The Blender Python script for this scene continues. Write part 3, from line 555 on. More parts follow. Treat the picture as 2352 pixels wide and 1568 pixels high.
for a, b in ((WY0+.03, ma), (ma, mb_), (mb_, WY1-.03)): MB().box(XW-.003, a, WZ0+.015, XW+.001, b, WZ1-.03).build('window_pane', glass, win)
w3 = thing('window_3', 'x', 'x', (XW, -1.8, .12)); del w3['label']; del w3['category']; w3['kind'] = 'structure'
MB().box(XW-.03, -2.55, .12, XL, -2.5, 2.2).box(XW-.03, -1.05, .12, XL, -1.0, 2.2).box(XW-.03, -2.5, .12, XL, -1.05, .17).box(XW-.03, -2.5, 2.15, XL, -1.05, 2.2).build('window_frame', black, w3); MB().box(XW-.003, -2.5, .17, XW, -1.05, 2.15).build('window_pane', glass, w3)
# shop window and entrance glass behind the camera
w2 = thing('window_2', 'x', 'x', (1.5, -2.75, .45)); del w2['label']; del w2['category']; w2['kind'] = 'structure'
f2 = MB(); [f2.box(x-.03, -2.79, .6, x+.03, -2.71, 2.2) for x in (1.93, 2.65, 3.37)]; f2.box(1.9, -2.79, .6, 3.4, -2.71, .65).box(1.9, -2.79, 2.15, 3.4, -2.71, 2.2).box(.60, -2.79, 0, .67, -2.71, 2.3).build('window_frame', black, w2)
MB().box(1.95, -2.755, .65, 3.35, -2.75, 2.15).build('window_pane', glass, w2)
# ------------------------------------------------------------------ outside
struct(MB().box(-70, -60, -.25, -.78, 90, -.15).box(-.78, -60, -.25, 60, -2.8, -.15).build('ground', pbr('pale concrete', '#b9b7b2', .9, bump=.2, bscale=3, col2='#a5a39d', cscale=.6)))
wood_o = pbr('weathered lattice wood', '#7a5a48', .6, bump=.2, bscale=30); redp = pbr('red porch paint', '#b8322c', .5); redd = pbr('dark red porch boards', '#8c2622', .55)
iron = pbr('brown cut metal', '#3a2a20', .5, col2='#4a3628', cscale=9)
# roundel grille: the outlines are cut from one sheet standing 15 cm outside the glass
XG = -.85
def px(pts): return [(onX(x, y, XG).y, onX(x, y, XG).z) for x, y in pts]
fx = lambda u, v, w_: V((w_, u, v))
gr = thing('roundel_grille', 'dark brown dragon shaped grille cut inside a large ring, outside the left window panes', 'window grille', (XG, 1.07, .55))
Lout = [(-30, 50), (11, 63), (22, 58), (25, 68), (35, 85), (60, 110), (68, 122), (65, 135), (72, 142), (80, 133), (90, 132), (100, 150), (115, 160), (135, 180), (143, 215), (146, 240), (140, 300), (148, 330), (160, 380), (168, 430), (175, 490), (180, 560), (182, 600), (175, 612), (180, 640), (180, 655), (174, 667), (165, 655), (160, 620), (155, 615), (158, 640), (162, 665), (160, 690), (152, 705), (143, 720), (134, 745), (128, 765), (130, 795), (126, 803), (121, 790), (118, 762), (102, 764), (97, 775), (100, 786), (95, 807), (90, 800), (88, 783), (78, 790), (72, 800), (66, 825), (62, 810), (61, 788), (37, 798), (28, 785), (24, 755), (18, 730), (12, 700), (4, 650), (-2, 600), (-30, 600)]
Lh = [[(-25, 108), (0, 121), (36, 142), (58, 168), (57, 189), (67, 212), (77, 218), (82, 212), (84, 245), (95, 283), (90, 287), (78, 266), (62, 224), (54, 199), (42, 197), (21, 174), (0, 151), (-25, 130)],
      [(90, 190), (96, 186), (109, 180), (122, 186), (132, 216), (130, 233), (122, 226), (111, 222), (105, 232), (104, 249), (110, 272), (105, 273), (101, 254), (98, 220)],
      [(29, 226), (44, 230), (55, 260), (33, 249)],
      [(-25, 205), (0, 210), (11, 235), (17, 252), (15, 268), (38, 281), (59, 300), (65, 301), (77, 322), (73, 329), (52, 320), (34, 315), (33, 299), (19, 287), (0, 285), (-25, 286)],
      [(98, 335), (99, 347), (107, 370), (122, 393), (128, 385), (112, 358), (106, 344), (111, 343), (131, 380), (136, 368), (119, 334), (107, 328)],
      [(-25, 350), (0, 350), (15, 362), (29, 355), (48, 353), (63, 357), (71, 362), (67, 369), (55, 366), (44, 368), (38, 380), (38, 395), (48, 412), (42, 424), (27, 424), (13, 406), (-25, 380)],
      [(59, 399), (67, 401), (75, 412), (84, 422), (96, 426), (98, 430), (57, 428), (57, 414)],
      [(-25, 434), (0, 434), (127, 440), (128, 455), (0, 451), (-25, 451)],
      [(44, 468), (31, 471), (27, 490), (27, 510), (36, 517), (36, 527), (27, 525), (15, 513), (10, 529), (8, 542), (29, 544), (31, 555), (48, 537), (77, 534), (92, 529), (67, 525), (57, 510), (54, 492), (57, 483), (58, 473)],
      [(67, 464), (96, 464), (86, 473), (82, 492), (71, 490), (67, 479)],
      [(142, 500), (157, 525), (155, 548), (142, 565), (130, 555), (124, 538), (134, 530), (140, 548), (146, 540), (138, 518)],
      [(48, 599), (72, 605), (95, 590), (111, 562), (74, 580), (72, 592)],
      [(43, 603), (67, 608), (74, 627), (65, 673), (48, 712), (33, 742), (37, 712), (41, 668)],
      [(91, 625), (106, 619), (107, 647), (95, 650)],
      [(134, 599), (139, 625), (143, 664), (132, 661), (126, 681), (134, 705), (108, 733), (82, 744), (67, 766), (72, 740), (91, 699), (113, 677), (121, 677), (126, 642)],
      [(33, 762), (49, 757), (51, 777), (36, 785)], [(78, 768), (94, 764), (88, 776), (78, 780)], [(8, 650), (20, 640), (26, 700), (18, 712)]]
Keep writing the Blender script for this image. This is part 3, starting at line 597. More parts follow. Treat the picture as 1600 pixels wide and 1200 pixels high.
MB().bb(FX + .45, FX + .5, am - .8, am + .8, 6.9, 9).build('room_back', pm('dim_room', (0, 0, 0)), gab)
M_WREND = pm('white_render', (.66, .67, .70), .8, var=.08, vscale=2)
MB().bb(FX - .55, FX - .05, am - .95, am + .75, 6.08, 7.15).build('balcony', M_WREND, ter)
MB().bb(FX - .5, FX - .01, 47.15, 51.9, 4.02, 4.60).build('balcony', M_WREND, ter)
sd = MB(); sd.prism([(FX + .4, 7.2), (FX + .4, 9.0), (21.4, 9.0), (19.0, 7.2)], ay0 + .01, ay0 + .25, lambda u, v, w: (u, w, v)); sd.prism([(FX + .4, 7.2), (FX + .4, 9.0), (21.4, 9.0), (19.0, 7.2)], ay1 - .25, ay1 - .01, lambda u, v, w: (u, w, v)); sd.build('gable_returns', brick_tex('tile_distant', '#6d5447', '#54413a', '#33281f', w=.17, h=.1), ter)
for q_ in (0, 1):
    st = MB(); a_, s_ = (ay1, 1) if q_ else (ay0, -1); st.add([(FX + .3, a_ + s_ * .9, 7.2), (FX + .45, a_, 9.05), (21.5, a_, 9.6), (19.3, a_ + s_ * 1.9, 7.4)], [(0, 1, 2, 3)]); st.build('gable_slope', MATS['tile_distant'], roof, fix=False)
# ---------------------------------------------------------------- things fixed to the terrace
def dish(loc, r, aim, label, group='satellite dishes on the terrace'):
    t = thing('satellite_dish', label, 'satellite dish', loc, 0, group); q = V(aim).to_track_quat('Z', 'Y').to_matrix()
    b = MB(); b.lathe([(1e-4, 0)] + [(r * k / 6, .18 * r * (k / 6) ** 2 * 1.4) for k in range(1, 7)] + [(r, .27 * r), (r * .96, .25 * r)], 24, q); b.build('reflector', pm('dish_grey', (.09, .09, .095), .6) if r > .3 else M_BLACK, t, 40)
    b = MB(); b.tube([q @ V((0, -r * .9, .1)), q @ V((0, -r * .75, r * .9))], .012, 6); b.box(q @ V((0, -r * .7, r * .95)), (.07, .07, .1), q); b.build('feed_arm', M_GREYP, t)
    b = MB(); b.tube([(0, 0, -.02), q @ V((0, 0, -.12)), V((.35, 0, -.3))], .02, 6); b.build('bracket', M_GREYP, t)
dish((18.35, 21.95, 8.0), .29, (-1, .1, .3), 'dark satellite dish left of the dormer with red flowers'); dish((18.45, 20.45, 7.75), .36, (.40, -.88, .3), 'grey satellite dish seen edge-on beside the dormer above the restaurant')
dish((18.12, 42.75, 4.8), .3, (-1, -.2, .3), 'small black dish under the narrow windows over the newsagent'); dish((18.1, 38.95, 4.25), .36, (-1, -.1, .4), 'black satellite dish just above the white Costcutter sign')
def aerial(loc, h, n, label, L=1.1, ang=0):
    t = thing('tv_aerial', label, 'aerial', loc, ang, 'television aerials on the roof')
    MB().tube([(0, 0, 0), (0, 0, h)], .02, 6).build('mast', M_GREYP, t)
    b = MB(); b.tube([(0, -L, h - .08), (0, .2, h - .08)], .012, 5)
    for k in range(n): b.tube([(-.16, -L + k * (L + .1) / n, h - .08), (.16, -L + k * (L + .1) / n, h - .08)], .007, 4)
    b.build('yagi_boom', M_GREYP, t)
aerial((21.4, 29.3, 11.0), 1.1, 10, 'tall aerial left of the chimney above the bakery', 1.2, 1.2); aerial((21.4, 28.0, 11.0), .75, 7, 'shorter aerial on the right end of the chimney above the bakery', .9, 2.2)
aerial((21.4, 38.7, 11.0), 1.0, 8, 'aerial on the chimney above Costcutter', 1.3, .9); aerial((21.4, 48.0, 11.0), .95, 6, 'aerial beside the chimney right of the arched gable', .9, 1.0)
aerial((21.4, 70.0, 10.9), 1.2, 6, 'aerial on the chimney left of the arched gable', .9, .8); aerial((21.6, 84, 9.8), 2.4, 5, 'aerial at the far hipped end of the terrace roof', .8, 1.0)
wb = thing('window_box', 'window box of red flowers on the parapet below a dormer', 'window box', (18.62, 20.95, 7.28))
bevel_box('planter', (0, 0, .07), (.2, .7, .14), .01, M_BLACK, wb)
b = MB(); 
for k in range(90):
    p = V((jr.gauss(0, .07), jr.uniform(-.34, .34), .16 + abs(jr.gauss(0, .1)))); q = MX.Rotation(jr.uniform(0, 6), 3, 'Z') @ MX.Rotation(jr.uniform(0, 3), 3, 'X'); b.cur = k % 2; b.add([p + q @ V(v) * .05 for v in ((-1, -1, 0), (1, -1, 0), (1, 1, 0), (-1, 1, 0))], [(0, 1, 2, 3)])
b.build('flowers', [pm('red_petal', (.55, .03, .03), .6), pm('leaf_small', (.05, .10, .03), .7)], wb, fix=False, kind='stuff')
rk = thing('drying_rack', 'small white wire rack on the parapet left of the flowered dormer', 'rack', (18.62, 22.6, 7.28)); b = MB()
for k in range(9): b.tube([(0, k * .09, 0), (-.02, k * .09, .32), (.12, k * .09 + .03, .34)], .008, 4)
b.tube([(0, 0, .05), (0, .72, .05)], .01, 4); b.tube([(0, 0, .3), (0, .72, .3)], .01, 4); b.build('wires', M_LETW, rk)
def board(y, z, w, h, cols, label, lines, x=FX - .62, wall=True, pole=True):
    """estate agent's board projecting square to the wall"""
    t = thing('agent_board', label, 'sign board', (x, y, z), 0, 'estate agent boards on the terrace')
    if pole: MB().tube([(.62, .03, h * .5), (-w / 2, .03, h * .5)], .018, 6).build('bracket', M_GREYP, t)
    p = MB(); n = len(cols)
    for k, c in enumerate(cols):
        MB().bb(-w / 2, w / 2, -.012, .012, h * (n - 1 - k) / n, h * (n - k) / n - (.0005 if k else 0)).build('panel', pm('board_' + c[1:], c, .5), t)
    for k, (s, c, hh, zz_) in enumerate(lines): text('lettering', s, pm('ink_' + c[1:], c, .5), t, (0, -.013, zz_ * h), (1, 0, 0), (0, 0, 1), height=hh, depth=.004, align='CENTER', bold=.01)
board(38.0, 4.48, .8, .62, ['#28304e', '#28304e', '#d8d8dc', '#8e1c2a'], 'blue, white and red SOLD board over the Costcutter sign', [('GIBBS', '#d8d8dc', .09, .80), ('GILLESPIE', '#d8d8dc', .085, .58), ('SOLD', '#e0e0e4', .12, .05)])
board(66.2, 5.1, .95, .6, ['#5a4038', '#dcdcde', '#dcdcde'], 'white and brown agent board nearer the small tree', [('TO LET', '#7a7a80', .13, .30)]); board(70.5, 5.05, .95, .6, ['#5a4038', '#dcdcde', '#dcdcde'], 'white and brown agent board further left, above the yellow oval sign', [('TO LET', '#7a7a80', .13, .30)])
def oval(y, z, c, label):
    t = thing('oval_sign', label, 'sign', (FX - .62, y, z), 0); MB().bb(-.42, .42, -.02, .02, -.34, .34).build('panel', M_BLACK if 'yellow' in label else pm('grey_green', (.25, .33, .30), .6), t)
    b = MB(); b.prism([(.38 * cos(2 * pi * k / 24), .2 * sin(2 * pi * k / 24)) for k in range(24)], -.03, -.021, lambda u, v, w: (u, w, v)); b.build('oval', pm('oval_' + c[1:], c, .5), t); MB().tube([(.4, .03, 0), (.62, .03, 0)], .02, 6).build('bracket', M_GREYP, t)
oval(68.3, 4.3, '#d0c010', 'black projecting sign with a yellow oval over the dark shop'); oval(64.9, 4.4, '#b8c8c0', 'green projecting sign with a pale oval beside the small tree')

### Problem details
Where a line contains "from", copy that line.

### Problem solution
The Blender Python script for this scene continues. Write part 3, from line 555 on. More parts follow. Treat the picture as 2352 pixels wide and 1568 pixels high.
# roundel grille: the outlines are cut from one sheet standing 15 cm outside the glass